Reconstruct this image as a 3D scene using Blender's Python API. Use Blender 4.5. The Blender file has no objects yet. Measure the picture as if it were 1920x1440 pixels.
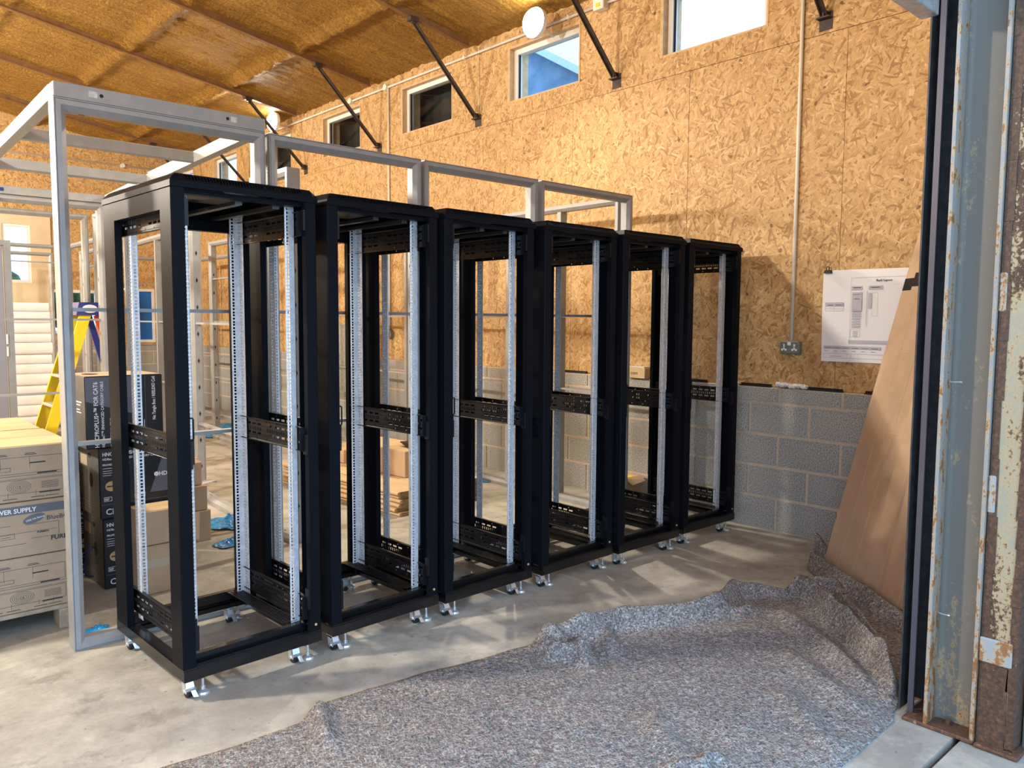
import bpy, bmesh, math, random
from mathutils import Vector, Matrix, noise

random.seed(7)
SC = bpy.context.scene
COL = SC.collection
PI = math.pi

# ------------------------------------------------------------------ camera, sky, exposure
YAW, PITCH, ROLL, FPX, CAMH = math.radians(42.10032), math.radians(4.60134), math.radians(0.37101), 1481.91, 1.47927
_f = Vector((math.sin(YAW) * math.cos(PITCH), math.cos(YAW) * math.cos(PITCH), -math.sin(PITCH)))
_r = Vector((math.cos(YAW), -math.sin(YAW), 0.0))
_u = _r.cross(_f)
_r2 = math.cos(ROLL) * _r + math.sin(ROLL) * _u
_u2 = -math.sin(ROLL) * _r + math.cos(ROLL) * _u
cam_data = bpy.data.cameras.new('camera')
cam_data.sensor_fit = 'HORIZONTAL'
cam_data.sensor_width = 36.0
cam_data.lens = FPX / 1920.0 * 36.0
cam_data.clip_start = 0.05
cam_data.clip_end = 200
cam = bpy.data.objects.new('camera', cam_data)
COL.objects.link(cam)
cam.matrix_world = Matrix(((_r2.x, _u2.x, -_f.x, 0), (_r2.y, _u2.y, -_f.y, 0), (_r2.z, _u2.z, -_f.z, CAMH), (0, 0, 0, 1)))
SC.camera = cam

SC.view_settings.view_transform = 'Standard'
SC.view_settings.look = 'None'
SC.view_settings.gamma = 1.0
SC.view_settings.use_curve_mapping = False
SC.view_settings.exposure = 0.12

SKY_STRENGTH = 3.9
SKY_COLOR = (0.44, 0.68, 1.0)
LAMP_WATTS = 400.0       # bulkhead lamps on the right wall
HALL_WATTS = 790.0       # hall lamps out of frame on the left
LAMP_COLOR = (1.0, 0.90, 0.75)

world = bpy.data.worlds.new('overcast_sky')
world.use_nodes = True
_bg = world.node_tree.nodes['Background']
_bg.inputs['Color'].default_value = (*SKY_COLOR, 1)
_bg.inputs['Strength'].default_value = SKY_STRENGTH
SC.world = world
SC.cycles.max_bounces = 8
SC.cycles.diffuse_bounces = 4
SC.cycles.glossy_bounces = 3
SC.cycles.transparent_max_bounces = 8
SC.cycles.caustics_reflective = False
SC.cycles.caustics_refractive = False
SC.cycles.sample_clamp_indirect = 6.0
SC.cycles.use_denoising = True


# ------------------------------------------------------------------ material helpers
def principled(name, color, rough=0.5, metal=0.0, spec=0.5, coat=0.0):
    m = bpy.data.materials.new(name)
    m.use_nodes = True
    b = m.node_tree.nodes['Principled BSDF']
    b.inputs['Base Color'].default_value = (*color, 1)
    b.inputs['Roughness'].default_value = rough
    b.inputs['Metallic'].default_value = metal
    b.inputs['Specular IOR Level'].default_value = spec
    b.inputs['Coat Weight'].default_value = coat
    return m


class NT:
    def __init__(s, m):
        s.t = m.node_tree
        s.b = s.t.nodes['Principled BSDF']

    def n(s, kind, **kw):
        x = s.t.nodes.new(kind)
        for k, v in kw.items():
            setattr(x, k, v)
        return x

    def l(s, a, b):
        s.t.links.new(a, b)

    def val(s, sock, v):
        if hasattr(v, 'is_output') or isinstance(v, bpy.types.NodeSocket):
            s.l(v, sock)
        else:
            sock.default_value = v

    def math(s, op, a, b=0.0, c=None, clamp=False):
        x = s.n('ShaderNodeMath', operation=op, use_clamp=clamp)
        s.val(x.inputs[0], a)
        s.val(x.inputs[1], b)
        if c is not None:
            s.val(x.inputs[2], c)
        return x.outputs[0]

    def coords(s):
        return s.n('ShaderNodeTexCoord').outputs['Object']

    def noise(s, vec, scale, detail=3.0, rough=0.55):
        x = s.n('ShaderNodeTexNoise')
        s.l(vec, x.inputs['Vector'])
        x.inputs['Scale'].default_value = scale
        x.inputs['Detail'].default_value = detail
        x.inputs['Roughness'].default_value = rough
        return x

    def ramp(s, fac, stops, interp='LINEAR'):
        x = s.n('ShaderNodeValToRGB')
        x.color_ramp.interpolation = interp
        els = x.color_ramp.elements
        while len(els) < len(stops):
            els.new(0.5)
        for e, (p, c) in zip(els, stops):
            e.position = p
            e.color = (*c, 1) if len(c) == 3 else c
        s.l(fac, x.inputs['Fac'])
        return x.outputs['Color']

    def mix(s, fac, a, b, blend='MIX'):
        x = s.n('ShaderNodeMix', data_type='RGBA', blend_type=blend)
        s.val(x.inputs[0], fac)
        for sock, v in ((x.inputs[6], a), (x.inputs[7], b)):
            if isinstance(v, tuple):
                sock.default_value = (*v, 1) if len(v) == 3 else v
            else:
                s.l(v, sock)
        return x.outputs[2]

    def bump(s, h, strength, dist=0.01):
        x = s.n('ShaderNodeBump')
        x.inputs['Strength'].default_value = strength
        x.inputs['Distance'].default_value = dist
        s.l(h, x.inputs['Height'])
        s.l(x.outputs[0], s.b.inputs['Normal'])


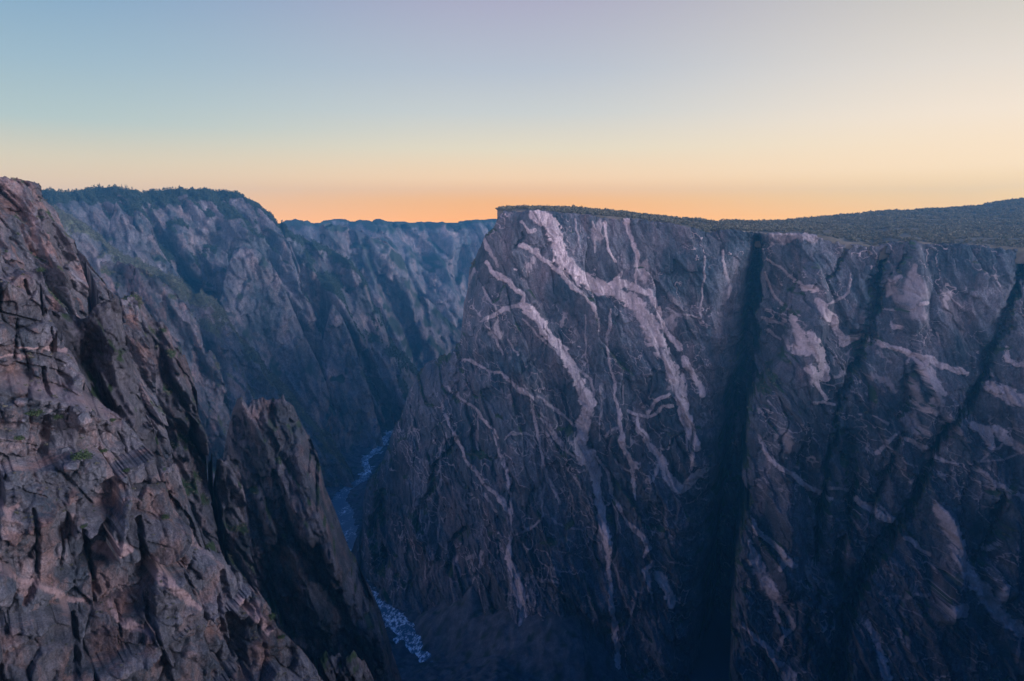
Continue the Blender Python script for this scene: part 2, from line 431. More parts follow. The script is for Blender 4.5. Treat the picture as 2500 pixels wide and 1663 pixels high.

## Exercise aim
Repeat everything in the records precisely. Images are excluded from the copy.

## Output for this exercise
Reconstruct this image as a 3D scene using Blender's Python API. Use Blender 4.5. The Blender file has no objects yet. Measure the picture as if it were 1920x1440 pixels.
import bpy, bmesh, math, random
from mathutils import Vector, Matrix, noise

random.seed(7)
SC = bpy.context.scene
COL = SC.collection
PI = math.pi

# ------------------------------------------------------------------ camera, sky, exposure
YAW, PITCH, ROLL, FPX, CAMH = math.radians(42.10032), math.radians(4.60134), math.radians(0.37101), 1481.91, 1.47927
_f = Vector((math.sin(YAW) * math.cos(PITCH), math.cos(YAW) * math.cos(PITCH), -math.sin(PITCH)))
_r = Vector((math.cos(YAW), -math.sin(YAW), 0.0))
_u = _r.cross(_f)
_r2 = math.cos(ROLL) * _r + math.sin(ROLL) * _u
_u2 = -math.sin(ROLL) * _r + math.cos(ROLL) * _u
cam_data = bpy.data.cameras.new('camera')
cam_data.sensor_fit = 'HORIZONTAL'
cam_data.sensor_width = 36.0
cam_data.lens = FPX / 1920.0 * 36.0
cam_data.clip_start = 0.05
cam_data.clip_end = 200
cam = bpy.data.objects.new('camera', cam_data)
COL.objects.link(cam)
cam.matrix_world = Matrix(((_r2.x, _u2.x, -_f.x, 0), (_r2.y, _u2.y, -_f.y, 0), (_r2.z, _u2.z, -_f.z, CAMH), (0, 0, 0, 1)))
SC.camera = cam

SC.view_settings.view_transform = 'Standard'
SC.view_settings.look = 'None'
SC.view_settings.gamma = 1.0
SC.view_settings.use_curve_mapping = False
SC.view_settings.exposure = 0.12

SKY_STRENGTH = 3.9
SKY_COLOR = (0.44, 0.68, 1.0)
LAMP_WATTS = 400.0       # bulkhead lamps on the right wall
HALL_WATTS = 790.0       # hall lamps out of frame on the left
LAMP_COLOR = (1.0, 0.90, 0.75)

world = bpy.data.worlds.new('overcast_sky')
world.use_nodes = True
_bg = world.node_tree.nodes['Background']
_bg.inputs['Color'].default_value = (*SKY_COLOR, 1)
_bg.inputs['Strength'].default_value = SKY_STRENGTH
SC.world = world
SC.cycles.max_bounces = 8
SC.cycles.diffuse_bounces = 4
SC.cycles.glossy_bounces = 3
SC.cycles.transparent_max_bounces = 8
SC.cycles.caustics_reflective = False
SC.cycles.caustics_refractive = False
SC.cycles.sample_clamp_indirect = 6.0
SC.cycles.use_denoising = True


# ------------------------------------------------------------------ material helpers
def principled(name, color, rough=0.5, metal=0.0, spec=0.5, coat=0.0):
    m = bpy.data.materials.new(name)
    m.use_nodes = True
    b = m.node_tree.nodes['Principled BSDF']
    b.inputs['Base Color'].default_value = (*color, 1)
    b.inputs['Roughness'].default_value = rough
    b.inputs['Metallic'].default_value = metal
    b.inputs['Specular IOR Level'].default_value = spec
    b.inputs['Coat Weight'].default_value = coat
    return m


class NT:
    def __init__(s, m):
        s.t = m.node_tree
        s.b = s.t.nodes['Principled BSDF']

    def n(s, kind, **kw):
        x = s.t.nodes.new(kind)
        for k, v in kw.items():
            setattr(x, k, v)
        return x

    def l(s, a, b):
        s.t.links.new(a, b)

    def val(s, sock, v):
        if hasattr(v, 'is_output') or isinstance(v, bpy.types.NodeSocket):
            s.l(v, sock)
        else:
            sock.default_value = v

    def math(s, op, a, b=0.0, c=None, clamp=False):
        x = s.n('ShaderNodeMath', operation=op, use_clamp=clamp)
        s.val(x.inputs[0], a)
        s.val(x.inputs[1], b)
        if c is not None:
            s.val(x.inputs[2], c)
        return x.outputs[0]

    def coords(s):
        return s.n('ShaderNodeTexCoord').outputs['Object']

    def noise(s, vec, scale, detail=3.0, rough=0.55):
        x = s.n('ShaderNodeTexNoise')
        s.l(vec, x.inputs['Vector'])
        x.inputs['Scale'].default_value = scale
        x.inputs['Detail'].default_value = detail
        x.inputs['Roughness'].default_value = rough
        return x

    def ramp(s, fac, stops, interp='LINEAR'):
        x = s.n('ShaderNodeValToRGB')
        x.color_ramp.interpolation = interp
        els = x.color_ramp.elements
        while len(els) < len(stops):
            els.new(0.5)
        for e, (p, c) in zip(els, stops):
            e.position = p
            e.color = (*c, 1) if len(c) == 3 else c
        s.l(fac, x.inputs['Fac'])
        return x.outputs['Color']

    def mix(s, fac, a, b, blend='MIX'):
        x = s.n('ShaderNodeMix', data_type='RGBA', blend_type=blend)
        s.val(x.inputs[0], fac)
        for sock, v in ((x.inputs[6], a), (x.inputs[7], b)):
            if isinstance(v, tuple):
                sock.default_value = (*v, 1) if len(v) == 3 else v
            else:
                s.l(v, sock)
        return x.outputs[2]

    def bump(s, h, strength, dist=0.01):
        x = s.n('ShaderNodeBump')
        x.inputs['Strength'].default_value = strength
        x.inputs['Distance'].default_value = dist
        s.l(h, x.inputs['Height'])
        s.l(x.outputs[0], s.b.inputs['Normal'])


Continue the Blender Python script for this scene: part 2, from line 431. More parts follow. The script is for Blender 4.5. Treat the picture as 2500 pixels wide and 1663 pixels high.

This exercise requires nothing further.